Z kuşağı gerçeği: Hızlı karar, hızlı ayrılış!
“Z kuşağında ilk izlenim kritik; gelişim ve geri bildirim eksikliği büyük risk” diyen Orçun İrfan şunları söyledi:
"BambooHR Yazarı Sarah Edwards’ın Etkili Oryantasyonun 15 Olumlu Faydası adlı makalesine göre adayların yüzde 30'u işe girdikleri ilk hafta, yüzde 70'i ilk ay içinde şirketin kendileri için uygun olup olmadığına karar veriyor. Yeterli gelişim imkanı bulamayan ve geri bildirim alamayan çalışanların yüzde 63'ü ilk yıl içinde istifa ediyor.”
Yetenek kıtlığı problemi kapıda!
Zeynep Ege Dura, "ManpowerGroup raporuna göre Türkiye'de yüzde 76 oranında yetenek kıtlığı var. Küresel araştırma şirketi Korn Ferry'e göre 2030'da 85 milyon kişilik beceri açığı oluşacak. Bunun dünya ekonomisine etkisinin 8,5 trilyon dolar olacağı tahmin ediliyor" diyor.

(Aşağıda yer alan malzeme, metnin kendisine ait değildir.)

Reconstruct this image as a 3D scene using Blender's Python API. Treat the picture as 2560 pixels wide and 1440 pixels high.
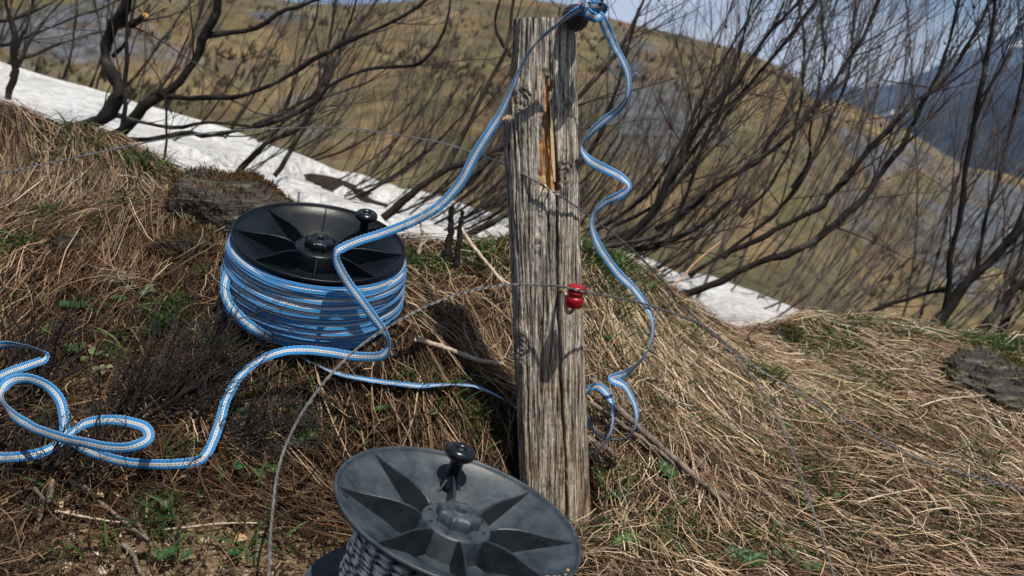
import bpy, math, random
import numpy as np
from mathutils import Matrix, Vector

SC = bpy.context.scene
for o in list(bpy.data.objects):
    bpy.data.objects.remove(o)

# ------------------------------------------------------------------ camera
F = 2400.0                      # focal length in photo pixels (photo 2560 x 1440)
PITCH = math.radians(11.1)
CAMZ = 0.69
cp, sp = math.cos(PITCH), math.sin(PITCH)
cam_d = bpy.data.cameras.new("camera")
cam = bpy.data.objects.new("camera", cam_d)
SC.collection.objects.link(cam)
cam.location = (0, 0, CAMZ)
cam.rotation_euler = (math.radians(90) - PITCH, 0, 0)
cam_d.sensor_width = 36.0
cam_d.lens = 36.0 * F / 2560.0
cam_d.clip_start = 0.05
cam_d.clip_end = 40000
cam_d.dof.use_dof = True
cam_d.dof.focus_distance = 1.48
cam_d.dof.aperture_fstop = 6.8
SC.camera = cam

# ------------------------------------------------------------------ sky + sun
SUN_EL = math.radians(61)
SUN_AZ = math.radians(36)       # to the right of straight behind the camera
to_sun = Vector((math.sin(SUN_AZ) * math.cos(SUN_EL), -math.cos(SUN_AZ) * math.cos(SUN_EL), math.sin(SUN_EL)))
W = bpy.data.worlds.new("World")
SC.world = W
W.use_nodes = True
nt = W.node_tree
nt.nodes.clear()
w_out = nt.nodes.new("ShaderNodeOutputWorld")
w_bg = nt.nodes.new("ShaderNodeBackground")
sky = nt.nodes.new("ShaderNodeTexSky")
sky.sky_type = 'NISHITA'
sky.sun_disc = False
sky.sun_elevation = SUN_EL
sky.sun_rotation = math.atan2(to_sun.x, to_sun.y)
sky.altitude = 1800
sky.air_density = 1.0
sky.dust_density = 0.6
# thin high cloud, the same all round
w_tc = nt.nodes.new("ShaderNodeTexCoord")
w_mp = nt.nodes.new("ShaderNodeMapping")
w_mp.inputs['Scale'].default_value = (1.0, 1.0, 3.2)
w_mp.inputs['Location'].default_value = (2.95, 3.85, 0.55)
w_ns = nt.nodes.new("ShaderNodeTexNoise")
w_ns.inputs['Scale'].default_value = 2.6
w_ns.inputs['Detail'].default_value = 6
w_rp = nt.nodes.new("ShaderNodeValToRGB")
w_rp.color_ramp.elements[0].position = 0.48
w_rp.color_ramp.elements[1].position = 0.62
w_rp.color_ramp.elements[1].color = (0.85, 0.85, 0.85, 1)
w_mx = nt.nodes.new("ShaderNodeMixRGB")
w_mx.inputs['Color2'].default_value = (13.0, 13.6, 15.4, 1)
nt.links.new(w_tc.outputs['Generated'], w_mp.inputs['Vector'])
nt.links.new(w_mp.outputs['Vector'], w_ns.inputs['Vector'])
nt.links.new(w_ns.outputs['Fac'], w_rp.inputs['Fac'])
nt.links.new(w_rp.outputs['Color'], w_mx.inputs['Fac'])
nt.links.new(sky.outputs['Color'], w_mx.inputs['Color1'])
nt.links.new(w_mx.outputs['Color'], w_bg.inputs['Color'])
w_bg.inputs['Strength'].default_value = 0.05
nt.links.new(w_bg.outputs['Background'], w_out.inputs['Surface'])

sun_d = bpy.data.lights.new("sun", 'SUN')
sun_d.energy = 5.0
sun_d.angle = math.radians(0.5)
sun_d.color = (1.0, 0.93, 0.80)
sun = bpy.data.objects.new("sun", sun_d)
SC.collection.objects.link(sun)
sun.rotation_euler = to_sun.to_track_quat('Z', 'Y').to_euler()
sun.location = (2, -3, 6)

vs = SC.view_settings
vs.view_transform = 'Standard'
vs.look = 'None'
vs.exposure = 0.45
vs.gamma = 1.0
vs.use_curve_mapping = False
SC.cycles.use_denoising = True
SC.cycles.max_bounces = 6
SC.cycles.diffuse_bounces = 2
SC.cycles.glossy_bounces = 2
SC.cycles.transmission_bounces = 4
SC.cycles.transparent_max_bounces = 4
SC.cycles.volume_bounces = 0
SC.cycles.sample_clamp_indirect = 4.0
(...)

Yetenek yönetiminde yeni dönem
Orçun İrfan'a göre şirketlerin üç noktaya odaklanması gerekiyor. İrfan, genç nesillerin beklentilerini karşılayan iş ortamları, başarıları kutlayan bir kültür ve güçlü bir işveren markası gibi konuların öne çıktığını dikkat çekiyor. İşverenin, markasını artık yetenek savaşlarının cephe hattı olarak gördüğünü dikkat çeken İrfan, “Geleneksel takdir yöntemleri ise yetersiz kalıyor; sürdürülebilir ödüllendirme sistemleri şart” ifadelerini kullandı.